Pull each line holding the word "follow" from the data.

- [THE INPUT]
═══

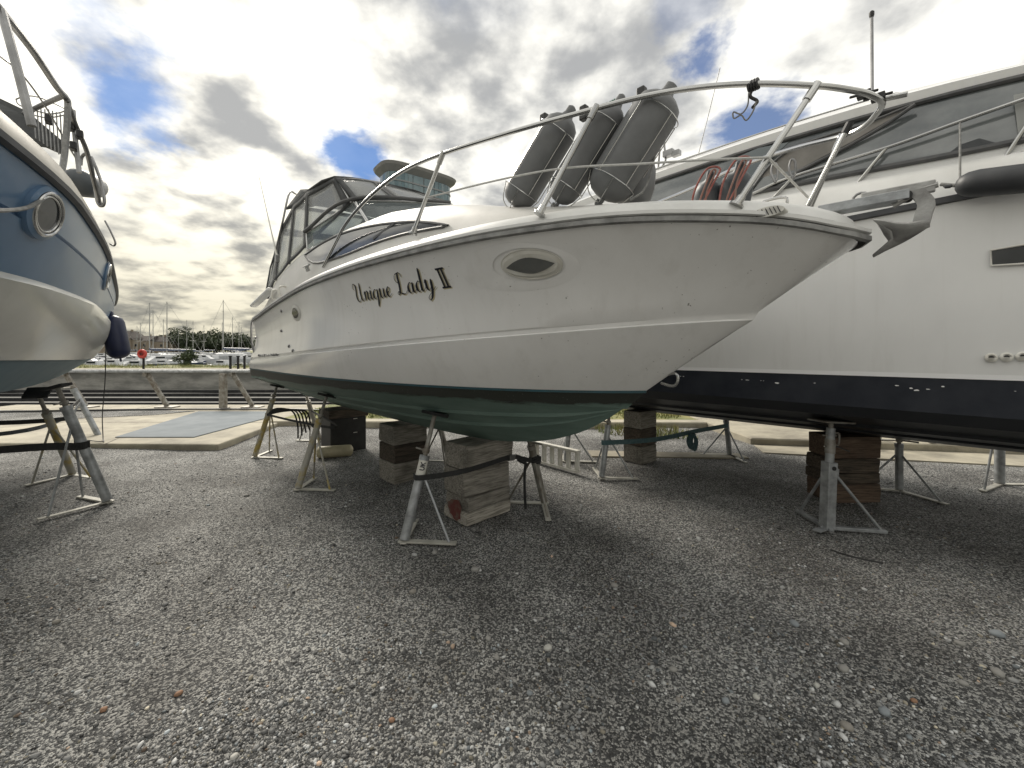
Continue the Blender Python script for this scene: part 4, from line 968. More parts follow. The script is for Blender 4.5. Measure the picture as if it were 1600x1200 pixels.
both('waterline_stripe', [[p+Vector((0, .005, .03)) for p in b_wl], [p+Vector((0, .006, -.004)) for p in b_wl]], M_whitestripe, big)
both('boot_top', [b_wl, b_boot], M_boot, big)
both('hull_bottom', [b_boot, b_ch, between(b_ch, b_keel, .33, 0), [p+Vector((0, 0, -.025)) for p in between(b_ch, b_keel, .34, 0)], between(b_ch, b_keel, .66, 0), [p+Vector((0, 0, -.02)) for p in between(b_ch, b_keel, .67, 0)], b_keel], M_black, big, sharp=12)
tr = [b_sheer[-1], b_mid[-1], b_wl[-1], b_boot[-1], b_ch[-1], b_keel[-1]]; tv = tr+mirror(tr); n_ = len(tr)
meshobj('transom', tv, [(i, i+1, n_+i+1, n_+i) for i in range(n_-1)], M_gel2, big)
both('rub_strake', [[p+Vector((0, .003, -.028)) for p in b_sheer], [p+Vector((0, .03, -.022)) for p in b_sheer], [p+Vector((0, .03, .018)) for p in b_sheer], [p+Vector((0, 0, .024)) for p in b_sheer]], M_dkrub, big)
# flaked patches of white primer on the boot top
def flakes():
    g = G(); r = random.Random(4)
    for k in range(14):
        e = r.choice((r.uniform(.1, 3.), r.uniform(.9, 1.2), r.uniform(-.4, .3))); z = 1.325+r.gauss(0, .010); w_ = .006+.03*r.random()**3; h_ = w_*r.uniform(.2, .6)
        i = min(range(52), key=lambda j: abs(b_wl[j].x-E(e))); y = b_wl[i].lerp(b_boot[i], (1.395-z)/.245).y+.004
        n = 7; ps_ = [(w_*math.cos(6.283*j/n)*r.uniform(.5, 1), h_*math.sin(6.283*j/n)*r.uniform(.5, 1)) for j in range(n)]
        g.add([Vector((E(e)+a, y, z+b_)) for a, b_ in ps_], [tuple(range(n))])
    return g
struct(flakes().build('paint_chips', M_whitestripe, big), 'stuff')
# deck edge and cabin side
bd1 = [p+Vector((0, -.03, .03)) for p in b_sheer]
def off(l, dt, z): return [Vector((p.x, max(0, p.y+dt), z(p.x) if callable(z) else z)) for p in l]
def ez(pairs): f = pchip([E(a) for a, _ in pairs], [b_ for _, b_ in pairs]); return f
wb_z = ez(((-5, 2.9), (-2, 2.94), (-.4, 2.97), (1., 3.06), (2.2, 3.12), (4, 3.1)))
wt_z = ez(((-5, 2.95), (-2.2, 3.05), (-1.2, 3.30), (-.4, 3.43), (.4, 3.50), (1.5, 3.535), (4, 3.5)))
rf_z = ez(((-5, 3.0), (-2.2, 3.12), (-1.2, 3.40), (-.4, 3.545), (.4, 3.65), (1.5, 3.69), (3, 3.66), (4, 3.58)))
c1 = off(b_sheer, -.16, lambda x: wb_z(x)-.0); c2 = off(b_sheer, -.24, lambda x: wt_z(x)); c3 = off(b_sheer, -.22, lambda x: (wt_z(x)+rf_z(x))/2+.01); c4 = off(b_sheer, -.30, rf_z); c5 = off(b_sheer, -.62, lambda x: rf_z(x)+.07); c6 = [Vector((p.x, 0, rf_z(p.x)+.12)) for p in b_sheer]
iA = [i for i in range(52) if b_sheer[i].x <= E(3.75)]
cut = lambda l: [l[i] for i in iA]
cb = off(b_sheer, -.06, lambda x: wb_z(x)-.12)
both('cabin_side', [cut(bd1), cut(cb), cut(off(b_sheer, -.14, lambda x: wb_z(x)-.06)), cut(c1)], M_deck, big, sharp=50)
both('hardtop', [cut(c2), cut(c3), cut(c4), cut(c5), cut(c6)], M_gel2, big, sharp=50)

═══

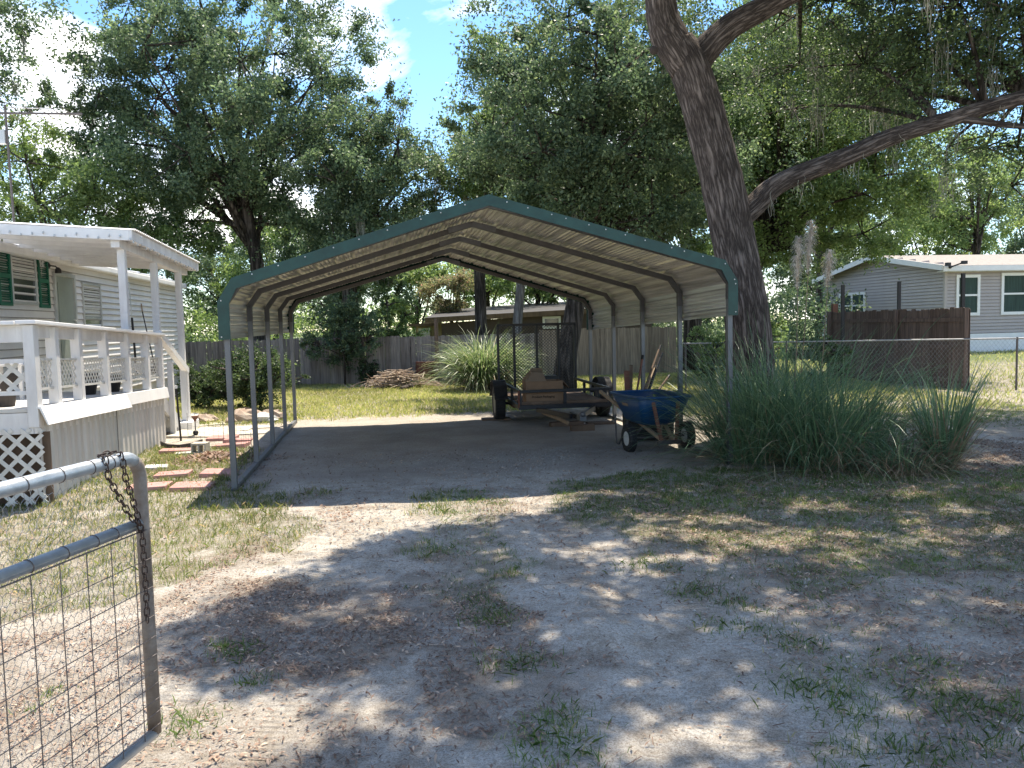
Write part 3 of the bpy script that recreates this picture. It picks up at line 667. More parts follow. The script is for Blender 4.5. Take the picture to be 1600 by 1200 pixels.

═══

- [SOLUTION BELOW]
Continue the Blender Python script for this scene: part 4, from line 968. More parts follow. The script is for Blender 4.5. Measure the picture as if it were 1600x1200 pixels.
Write part 3 of the bpy script that recreates this picture. It picks up at line 667. More parts follow. The script is for Blender 4.5. Take the picture to be 1600 by 1200 pixels.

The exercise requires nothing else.